Bloomberg
Airbnb Inc’s long-awaited Wall Street debut is officially earmarked for 2020, but the home-share startup is charting an unconventional path to the public markets.
San Francisco-based Airbnb is laying the groundwork for a direct listing rather than an initial public offering, according to people familiar with the matter who asked not to be named discussing private information. Airbnb declined to comment.
Technology startups usually choose a traditional IPO to tap into the public markets. Some of the new generation of tech firms have spent years raising private funds and don’t necessarily need money from an IPO to expand their business, but are looking for a way to let employees and investors cash out. A direct listing allows companies to lower the millions of dollars they typically pay to investment banks in underwriting fees, because they don’t issue any new shares and don’t raise any new capital.
An IPO would also force Airbnb to open its books to investors. The We Co, which was supposed to have an IPO this fall, had to withdraw its plans after some investors took a look and were highly critical.

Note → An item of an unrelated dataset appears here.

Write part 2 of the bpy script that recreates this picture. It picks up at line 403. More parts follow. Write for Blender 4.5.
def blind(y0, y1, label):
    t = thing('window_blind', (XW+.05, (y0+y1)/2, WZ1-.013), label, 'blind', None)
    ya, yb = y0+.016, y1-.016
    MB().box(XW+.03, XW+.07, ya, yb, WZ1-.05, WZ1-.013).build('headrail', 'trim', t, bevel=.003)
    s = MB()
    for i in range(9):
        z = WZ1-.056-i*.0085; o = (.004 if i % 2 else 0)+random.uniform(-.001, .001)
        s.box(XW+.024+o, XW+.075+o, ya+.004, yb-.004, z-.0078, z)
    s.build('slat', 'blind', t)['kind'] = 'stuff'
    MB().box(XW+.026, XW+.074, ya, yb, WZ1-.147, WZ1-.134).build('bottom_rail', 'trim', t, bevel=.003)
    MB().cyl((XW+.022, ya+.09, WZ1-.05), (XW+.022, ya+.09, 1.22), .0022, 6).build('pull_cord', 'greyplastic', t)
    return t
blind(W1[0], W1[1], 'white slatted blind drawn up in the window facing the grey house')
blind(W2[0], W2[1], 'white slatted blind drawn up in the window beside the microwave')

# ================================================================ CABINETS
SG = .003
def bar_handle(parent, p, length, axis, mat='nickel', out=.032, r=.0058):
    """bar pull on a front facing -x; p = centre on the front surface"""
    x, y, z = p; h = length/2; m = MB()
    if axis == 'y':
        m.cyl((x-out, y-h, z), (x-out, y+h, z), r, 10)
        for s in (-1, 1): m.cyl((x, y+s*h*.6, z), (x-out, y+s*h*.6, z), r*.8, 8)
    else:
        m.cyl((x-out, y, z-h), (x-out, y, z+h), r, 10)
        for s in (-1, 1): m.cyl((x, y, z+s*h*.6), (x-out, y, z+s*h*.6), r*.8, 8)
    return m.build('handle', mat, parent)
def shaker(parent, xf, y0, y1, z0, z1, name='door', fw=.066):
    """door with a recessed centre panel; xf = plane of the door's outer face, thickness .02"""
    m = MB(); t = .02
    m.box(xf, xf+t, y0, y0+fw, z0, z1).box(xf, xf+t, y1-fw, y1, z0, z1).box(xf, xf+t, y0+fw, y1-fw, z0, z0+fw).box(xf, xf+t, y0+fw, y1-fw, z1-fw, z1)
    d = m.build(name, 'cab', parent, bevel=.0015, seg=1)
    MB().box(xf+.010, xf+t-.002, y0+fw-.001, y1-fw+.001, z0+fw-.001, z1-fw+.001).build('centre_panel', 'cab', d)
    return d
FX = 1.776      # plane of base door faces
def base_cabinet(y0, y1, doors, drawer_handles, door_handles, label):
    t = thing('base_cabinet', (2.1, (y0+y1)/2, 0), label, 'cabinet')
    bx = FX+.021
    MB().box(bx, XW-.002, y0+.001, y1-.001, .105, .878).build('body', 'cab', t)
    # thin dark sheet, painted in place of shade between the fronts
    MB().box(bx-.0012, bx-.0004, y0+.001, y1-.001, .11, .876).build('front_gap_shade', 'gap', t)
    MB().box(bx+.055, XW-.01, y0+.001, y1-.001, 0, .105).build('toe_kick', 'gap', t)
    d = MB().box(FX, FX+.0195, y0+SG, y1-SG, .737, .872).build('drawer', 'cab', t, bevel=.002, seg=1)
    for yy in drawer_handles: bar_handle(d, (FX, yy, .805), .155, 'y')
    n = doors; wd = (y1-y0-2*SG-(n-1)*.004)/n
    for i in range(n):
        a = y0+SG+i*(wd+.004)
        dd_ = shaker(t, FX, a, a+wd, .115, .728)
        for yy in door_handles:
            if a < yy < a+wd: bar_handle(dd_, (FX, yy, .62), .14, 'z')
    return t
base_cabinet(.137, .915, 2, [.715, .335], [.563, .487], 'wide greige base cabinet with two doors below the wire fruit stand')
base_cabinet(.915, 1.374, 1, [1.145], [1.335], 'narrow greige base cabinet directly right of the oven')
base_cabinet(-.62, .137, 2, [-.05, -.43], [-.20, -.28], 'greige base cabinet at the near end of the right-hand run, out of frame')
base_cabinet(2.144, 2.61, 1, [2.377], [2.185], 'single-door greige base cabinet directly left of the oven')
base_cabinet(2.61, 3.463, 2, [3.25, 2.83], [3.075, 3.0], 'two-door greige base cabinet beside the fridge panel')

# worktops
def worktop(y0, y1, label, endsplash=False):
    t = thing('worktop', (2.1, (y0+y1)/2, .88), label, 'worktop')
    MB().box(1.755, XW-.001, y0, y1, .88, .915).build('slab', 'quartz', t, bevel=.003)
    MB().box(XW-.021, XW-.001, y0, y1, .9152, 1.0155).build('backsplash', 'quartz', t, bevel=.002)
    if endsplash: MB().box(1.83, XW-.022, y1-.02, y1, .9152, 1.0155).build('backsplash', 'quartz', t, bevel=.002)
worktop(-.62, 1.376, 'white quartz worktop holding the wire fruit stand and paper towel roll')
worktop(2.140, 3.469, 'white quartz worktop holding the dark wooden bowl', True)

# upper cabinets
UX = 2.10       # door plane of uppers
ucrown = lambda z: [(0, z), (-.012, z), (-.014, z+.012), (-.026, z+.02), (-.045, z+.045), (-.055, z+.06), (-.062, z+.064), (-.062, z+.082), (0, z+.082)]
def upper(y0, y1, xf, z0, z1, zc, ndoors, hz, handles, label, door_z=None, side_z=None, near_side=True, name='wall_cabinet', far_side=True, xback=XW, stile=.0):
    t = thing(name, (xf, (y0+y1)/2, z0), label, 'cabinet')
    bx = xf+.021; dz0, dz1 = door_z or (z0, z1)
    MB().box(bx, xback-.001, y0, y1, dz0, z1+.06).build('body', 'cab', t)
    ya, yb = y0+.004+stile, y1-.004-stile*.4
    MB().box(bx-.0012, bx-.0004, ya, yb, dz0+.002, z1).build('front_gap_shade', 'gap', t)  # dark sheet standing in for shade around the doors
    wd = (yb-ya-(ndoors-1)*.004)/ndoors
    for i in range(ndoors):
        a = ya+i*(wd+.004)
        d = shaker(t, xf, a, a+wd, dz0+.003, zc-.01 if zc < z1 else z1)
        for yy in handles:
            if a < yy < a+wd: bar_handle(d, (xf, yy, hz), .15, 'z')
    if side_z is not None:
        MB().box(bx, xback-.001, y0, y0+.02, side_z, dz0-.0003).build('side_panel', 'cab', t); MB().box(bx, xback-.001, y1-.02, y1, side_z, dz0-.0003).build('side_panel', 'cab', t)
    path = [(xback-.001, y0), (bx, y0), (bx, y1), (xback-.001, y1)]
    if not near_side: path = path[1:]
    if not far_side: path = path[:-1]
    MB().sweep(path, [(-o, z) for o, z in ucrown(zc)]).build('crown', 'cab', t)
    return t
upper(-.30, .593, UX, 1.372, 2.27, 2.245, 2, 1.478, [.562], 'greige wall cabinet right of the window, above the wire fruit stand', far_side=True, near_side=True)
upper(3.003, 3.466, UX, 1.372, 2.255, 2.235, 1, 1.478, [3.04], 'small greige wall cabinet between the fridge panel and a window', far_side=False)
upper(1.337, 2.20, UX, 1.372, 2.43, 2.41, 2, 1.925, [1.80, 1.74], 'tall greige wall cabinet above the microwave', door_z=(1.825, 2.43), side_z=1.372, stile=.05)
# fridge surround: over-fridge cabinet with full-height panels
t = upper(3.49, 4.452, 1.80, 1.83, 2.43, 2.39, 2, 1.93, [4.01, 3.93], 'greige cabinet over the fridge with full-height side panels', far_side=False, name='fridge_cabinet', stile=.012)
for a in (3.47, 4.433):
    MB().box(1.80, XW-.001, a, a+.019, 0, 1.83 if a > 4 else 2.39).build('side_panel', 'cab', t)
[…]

So far this year, Airbnb’s fellow tech unicorns that have gone public have received a chilly reception. Uber Technologies is trading at 30 percent below its IPO price, Lyft is down more than 40 percent and Slack is down almost 8 percent.
Unlike these unprofitable companies, Airbnb has a stronger financial position. In the last quarter, it pulled in more than $1 billion in revenue and the company has said its earnings before interest, taxes, depreciation and amortisation were positive in both 2017 and 2018.